Jones, Josi anchor 5-on-3 kill in Predators win

By Jim Diamond

At 8:33 of the third period of Thursday night’s game against the visiting Winnipeg Jets, Predators defenseman Victor Bartley was whistled for an interference minor. 29 seconds later, at 9:02, fellow blueliner Shea Weber was sent off for cross-checking, giving the Jets a lengthy two-man advantage of 1:31.

The old adage is that a goaltender is a team’s best penalty killer, but the effort displayed by the two defensemen and two forwards used on that PK was more than impressive in support of Pekka Rinne.

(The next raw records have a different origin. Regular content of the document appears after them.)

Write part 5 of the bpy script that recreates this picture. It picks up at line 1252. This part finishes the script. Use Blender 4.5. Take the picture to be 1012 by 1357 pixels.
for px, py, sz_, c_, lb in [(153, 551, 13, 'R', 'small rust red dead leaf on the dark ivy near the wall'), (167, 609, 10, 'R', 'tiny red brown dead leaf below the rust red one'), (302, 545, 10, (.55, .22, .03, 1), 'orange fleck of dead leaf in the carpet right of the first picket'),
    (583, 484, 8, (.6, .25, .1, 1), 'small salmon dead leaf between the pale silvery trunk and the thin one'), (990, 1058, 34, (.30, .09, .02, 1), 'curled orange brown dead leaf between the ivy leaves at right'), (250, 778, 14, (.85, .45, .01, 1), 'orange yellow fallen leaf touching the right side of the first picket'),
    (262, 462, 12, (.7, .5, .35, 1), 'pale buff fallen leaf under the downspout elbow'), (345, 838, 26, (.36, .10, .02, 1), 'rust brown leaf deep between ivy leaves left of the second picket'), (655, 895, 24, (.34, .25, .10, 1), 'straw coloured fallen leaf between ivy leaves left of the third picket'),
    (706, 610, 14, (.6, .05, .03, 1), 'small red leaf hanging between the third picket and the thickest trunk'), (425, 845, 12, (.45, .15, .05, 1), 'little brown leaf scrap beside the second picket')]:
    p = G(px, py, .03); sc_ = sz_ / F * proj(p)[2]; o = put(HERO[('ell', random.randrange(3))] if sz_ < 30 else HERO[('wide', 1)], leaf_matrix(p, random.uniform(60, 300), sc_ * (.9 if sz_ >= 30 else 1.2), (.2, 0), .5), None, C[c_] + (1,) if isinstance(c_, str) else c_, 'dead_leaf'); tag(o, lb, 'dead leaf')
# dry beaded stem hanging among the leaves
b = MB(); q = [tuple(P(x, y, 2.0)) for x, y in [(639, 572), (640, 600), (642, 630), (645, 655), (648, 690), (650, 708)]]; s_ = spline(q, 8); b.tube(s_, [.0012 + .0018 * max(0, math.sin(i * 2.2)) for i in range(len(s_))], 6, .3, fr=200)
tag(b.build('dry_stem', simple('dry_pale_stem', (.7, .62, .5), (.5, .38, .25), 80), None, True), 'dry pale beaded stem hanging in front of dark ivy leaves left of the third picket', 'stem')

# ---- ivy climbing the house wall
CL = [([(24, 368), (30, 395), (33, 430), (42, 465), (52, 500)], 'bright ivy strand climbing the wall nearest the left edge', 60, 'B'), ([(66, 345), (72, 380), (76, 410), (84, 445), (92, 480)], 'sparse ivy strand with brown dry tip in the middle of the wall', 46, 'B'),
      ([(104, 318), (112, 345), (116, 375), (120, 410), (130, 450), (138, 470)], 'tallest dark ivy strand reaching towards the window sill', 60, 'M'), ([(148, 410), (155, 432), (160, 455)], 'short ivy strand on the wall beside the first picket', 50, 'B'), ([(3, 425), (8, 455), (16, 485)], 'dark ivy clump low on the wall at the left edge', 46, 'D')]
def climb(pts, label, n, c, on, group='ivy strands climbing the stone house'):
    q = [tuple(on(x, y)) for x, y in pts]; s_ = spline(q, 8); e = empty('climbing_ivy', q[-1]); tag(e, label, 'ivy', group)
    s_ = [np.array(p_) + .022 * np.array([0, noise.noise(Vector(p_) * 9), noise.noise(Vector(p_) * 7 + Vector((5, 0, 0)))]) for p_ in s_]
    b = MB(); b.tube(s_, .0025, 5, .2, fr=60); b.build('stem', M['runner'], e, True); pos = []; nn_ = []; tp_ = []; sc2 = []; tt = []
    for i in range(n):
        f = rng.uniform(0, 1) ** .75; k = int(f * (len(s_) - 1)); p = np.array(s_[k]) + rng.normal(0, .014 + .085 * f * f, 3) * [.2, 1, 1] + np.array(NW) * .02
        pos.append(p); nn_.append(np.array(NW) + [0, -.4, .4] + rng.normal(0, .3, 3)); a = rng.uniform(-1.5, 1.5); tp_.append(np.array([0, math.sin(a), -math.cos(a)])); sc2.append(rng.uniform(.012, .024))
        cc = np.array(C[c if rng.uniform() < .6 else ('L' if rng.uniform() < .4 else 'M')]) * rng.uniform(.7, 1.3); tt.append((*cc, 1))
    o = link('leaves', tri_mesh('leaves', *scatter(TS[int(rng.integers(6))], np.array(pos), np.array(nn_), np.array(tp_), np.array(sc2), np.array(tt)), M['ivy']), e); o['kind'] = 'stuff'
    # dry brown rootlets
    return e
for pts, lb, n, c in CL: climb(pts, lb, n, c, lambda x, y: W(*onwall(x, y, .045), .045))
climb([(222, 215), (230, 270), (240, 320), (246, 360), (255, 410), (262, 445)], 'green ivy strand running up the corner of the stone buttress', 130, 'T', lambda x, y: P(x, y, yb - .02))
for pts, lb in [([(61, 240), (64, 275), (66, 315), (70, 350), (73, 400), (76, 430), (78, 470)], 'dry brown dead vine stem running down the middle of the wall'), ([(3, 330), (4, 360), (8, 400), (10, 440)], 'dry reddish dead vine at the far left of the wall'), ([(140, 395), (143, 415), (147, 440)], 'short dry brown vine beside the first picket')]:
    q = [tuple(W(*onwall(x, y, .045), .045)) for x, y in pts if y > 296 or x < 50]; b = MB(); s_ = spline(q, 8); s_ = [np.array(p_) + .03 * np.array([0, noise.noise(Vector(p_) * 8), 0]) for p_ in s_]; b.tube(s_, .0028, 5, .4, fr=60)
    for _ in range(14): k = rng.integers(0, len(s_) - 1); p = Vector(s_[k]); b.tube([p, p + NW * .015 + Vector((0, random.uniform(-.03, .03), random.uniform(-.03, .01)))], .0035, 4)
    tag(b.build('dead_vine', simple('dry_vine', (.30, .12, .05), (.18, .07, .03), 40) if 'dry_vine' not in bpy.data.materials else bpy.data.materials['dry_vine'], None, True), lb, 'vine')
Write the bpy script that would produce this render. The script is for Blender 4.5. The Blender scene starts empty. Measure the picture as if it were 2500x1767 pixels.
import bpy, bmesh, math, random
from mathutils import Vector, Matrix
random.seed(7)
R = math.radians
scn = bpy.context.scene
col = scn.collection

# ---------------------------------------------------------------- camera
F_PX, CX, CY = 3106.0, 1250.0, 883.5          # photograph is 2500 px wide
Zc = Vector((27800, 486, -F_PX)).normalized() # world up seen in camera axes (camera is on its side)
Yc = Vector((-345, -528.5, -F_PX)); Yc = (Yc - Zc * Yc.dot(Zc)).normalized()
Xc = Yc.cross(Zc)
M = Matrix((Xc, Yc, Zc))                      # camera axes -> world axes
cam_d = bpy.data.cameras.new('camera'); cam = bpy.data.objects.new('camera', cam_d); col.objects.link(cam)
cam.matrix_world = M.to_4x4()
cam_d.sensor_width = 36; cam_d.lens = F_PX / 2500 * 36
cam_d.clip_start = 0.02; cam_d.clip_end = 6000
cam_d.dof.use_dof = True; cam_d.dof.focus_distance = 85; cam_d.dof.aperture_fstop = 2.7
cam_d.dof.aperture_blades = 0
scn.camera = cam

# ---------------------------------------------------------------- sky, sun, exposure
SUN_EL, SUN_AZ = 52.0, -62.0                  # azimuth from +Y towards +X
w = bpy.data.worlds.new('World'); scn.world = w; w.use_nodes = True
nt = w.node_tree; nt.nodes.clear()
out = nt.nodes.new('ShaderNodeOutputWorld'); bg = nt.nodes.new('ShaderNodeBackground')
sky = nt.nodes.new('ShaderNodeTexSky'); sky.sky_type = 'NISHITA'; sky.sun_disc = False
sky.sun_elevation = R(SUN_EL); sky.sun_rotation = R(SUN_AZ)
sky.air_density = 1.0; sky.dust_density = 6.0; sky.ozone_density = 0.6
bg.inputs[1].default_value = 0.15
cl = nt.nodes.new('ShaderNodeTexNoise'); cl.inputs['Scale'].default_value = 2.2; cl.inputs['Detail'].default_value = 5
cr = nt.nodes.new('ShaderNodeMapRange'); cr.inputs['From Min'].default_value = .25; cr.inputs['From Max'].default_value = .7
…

It is fairly customary for teams down two players to use a one forward and two defensemen formation, and that is exactly what Nashville head coach Peter Laviolette did in sending out Mike Fisher up front and Seth Jones and Roman Josi on defense.

After one shot on goal and two more attempts blocked, Gaustad was able to get off in favor of Mike Fisher at 9:48, but Jones and Josi were unable to change. Fisher did his part in the penalty kill, recording three consecutive blocked shots on Winnipeg’s hulking defenseman Dustin Byfuglien in the span of 21 seconds.

“That was a huge kill,” Jones said. “Just try to get in some shot lanes and Mike, and Goose, and Jos did a great job as well getting in shot lanes. We didn’t give them really anything, and Pekks made a huge save there in the crease as well.”

Josi, who started his shift after the Bartley penalty at 8:33, came off at 10:35 after Rinne stopped and covered a shot from Andrew Ladd. The shift of 2:02 was just the third-longest of the night for Josi, who also clocked shifts of 3:04 and 2:13 in the game en route to a game-high 28:00 of ice time.

“Fish had a couple of great blocks and we just tried to take the passing lanes away and obviously Pekks in net made a couple of huge saves,” Josi said. “You obviously try to talk a little bit, but it happens pretty fast on the 5-on-3, so you just try to read off each other, try to read off the forward too. Pekks has the shots and we just try to take the passing lanes away.”

Jones’ shift finally ended at 11:06, a lengthy 2:06 from start to finish. With injuries to Ryan Ellis and Mattias Ekholm, Jones has inherited much more ice time lately.

“He’s getting an opportunity now with the injuries,” Laviolette said. “He’s got one of those endless oxygen tanks that seems like he could stay out there for two minutes, he could stay out there for a long time, one of those guys that can take on a lot of minutes.

“He’s played great, but now in an expanded role, you really get to see who he is. I’m sure he’s loving it.”

Longs shifts are one thing but penalty-killing shifts that exceed two minutes are exhausting. The young duo of Josi and Jones battled through their long shifts and helped preserve Nashville’s fourth consecutive win.